Kitabı beğenip beğenmemek arasında sıkıştım kaldım. Tıpkı konusunda saklı duran kararsız mesajlar gibi. Japon edebiyatında varoluşçu yaklaşımı görmek oldukça farklı bir deneyim kazandırdı. Olayların işleyişinde kaçırdığım yerler oldu bu yüzden toparlarken bazı detayları kaçırdım. Bazı yerleri geri dönüp tekrar okumalısınız, öyle yaparak toparlayabildim.

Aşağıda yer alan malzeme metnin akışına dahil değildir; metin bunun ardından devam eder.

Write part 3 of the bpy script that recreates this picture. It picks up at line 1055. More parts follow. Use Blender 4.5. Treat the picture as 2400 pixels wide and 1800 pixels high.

Kum metaforu çok güçlü bir şekilde kullanılmış. İronik yaklaşımlar, ince eleştriler, kimlik arayışı detaylara öyle güzel yerleştirilmiş ki yakalayınca tebessüm edersiniz ama kaçırırsanız kitabı bırakmaya bile teşvik ettirebilir. Bazı kitapların zamanı vardır. Bu kitap da onlardan biri. Olay işleyişlerine takılmaktan çok kum imgesini yakalayın. Kumu yakaladığınız yerde kitabın bütünlüğüne hakim olabilirsiniz. Kum deyip geçmeyin lütfen. Bu kadar tekrar etmemin sebebini kitabı okuduğunuzda tebessüm ederek anımsayacaksınız. Zorlu bir deneyim ama okunmalıdır. Keyifli okumalar.
Böcek koleksiyoncusu bir öğretmenin yolculuğu esnasında hapsedildiği bir kum çukurundan kurtulmak için senelerce verdiği mücadeleyi okuyoruz. Bu durumu kendi açımızdan hayal etmek dahi güç iken, yazar "kum dolu" cümleleriyle insana o sıkışmışlık, hapsolmuşluk hissini gerçekten yaşatıyor. İçerisinde çok güzel metaforlar var. Bunlara rağmen kitabı maalesef sevemedim. Uzakdoğu Edebiyatı ile şu ana kadar yıldızımın pek barışmadığını da belirtmeliyim. Ayrıca eserin adı Kumların Kadını olunca, kadının hikâyesine yoğunlaşılmasını bekledim fakat beklediğimi bulamadım.